Culpados pela qualidade da série temos também os seus realizadores, e um dos mais prolíficos da série é Stefano Sollima, um dos nomes mais reconhecidos (a par de Matteo Garrone) do cinema italiano actual e que, entre várias séries policiais (La squadra, Crimini e Romanzo Criminale), é também o realizador de um dos mais poderosos filmes neo-noir italianos dos últimos anos (onde também se deverá destacar Anime Nere de Francesco Munzi) sobre as ligações da máfia romana com a Igreja e a política: Suburra (baseado no livro de Giancarlo de Cataldo que deu também origem à já referida série Romanzo Criminale), exibido em Portugal por ocasião da 9ª Festa do Cinema Italiano em 2016 e que em 2017 viria a dar origem a uma série homónima. Resultado do sucesso dos seus trabalhos, incluindo também do filme de 2012 A.C.A.B., Stefano Sollima está actualmente ao leme do projecto Sicario 2: Soldado, continuação de Sicario, filme de 2015 realizado por Denis Villeneuve e escrito por Taylor Sheridan (a mente de Hell Or High Water e Wind River, tendo também realizado este último).

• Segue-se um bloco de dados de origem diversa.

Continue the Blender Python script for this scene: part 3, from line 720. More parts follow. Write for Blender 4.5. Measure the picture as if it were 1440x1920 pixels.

Com uma banda sonora crua, composta por muito rap de origem italiana como a música que encerra todos os episódios, “Nuje Vulimme ‘Na Speranza” de NTO’ e Lucariello ou a rouquidão de “Mallamore” de Franco Ricciardi, Gomorra, transmitida pela RTP2 em Portugal, é, por tudo o que a compõe e pela sua enorme qualidade, uma das melhores séries da actualidade e a sucessora por mérito de La piovra, histórica série italiana que chegou a ser transmitida em horário nobre pela RTP1.